Stef und Jodi von Mise En Scene

Letzte Woche Reeperbahn, heute bei M94.5: Mise En Scene sprechen über emotionale Deutsche, "Chick Rock" und Vorurteile in der Musikindustrie.

Stefanie Blondal Johnson und Jodi Dunlop touren mit ihrer Band Mise En Scene zurzeit durch Europa. Nach ihrem Auftritt beim Reeperbahnfestival haben die Kanadierinnen bei M94.5 zum Interview vorbeigeschaut.

Letzte Woche habt ihr auf dem Reeperbahnfestival gespielt. Was war da euer persönliches Highlight?
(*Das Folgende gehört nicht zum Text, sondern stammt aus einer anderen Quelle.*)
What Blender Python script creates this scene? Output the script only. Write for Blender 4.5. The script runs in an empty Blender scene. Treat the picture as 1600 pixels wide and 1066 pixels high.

Stef: Das war ja jetzt schon unser drittes Mal auf der Reeperbahn, wir haben das also schon mal erlebt. Was war dieses Jahr unser Highlight? Ich glaube, wir hatten keines.

Jodi: Letztes Jahr haben wir das ganze Programm gemacht: Currywurst, Freunde und andere Bands treffen, das Rotlichtviertel anschauen. Dieses Jahr haben wir nicht direkt auf der Reeperbahn gespielt, sondern etwas abseits. Nach unserem Auftritt sind wir dann dort geblieben, haben mit den Bands dort geredet und einen Freund aus Kanada getroffen. Das war also ein bisschen entspannter für uns dieses Jahr.

Dann habt ihr ja mittlerweile ziemlich viel Erfahrung damit, vor deutschem Publikum zu spielen. Ist das anders als vor kanadischem Publikum?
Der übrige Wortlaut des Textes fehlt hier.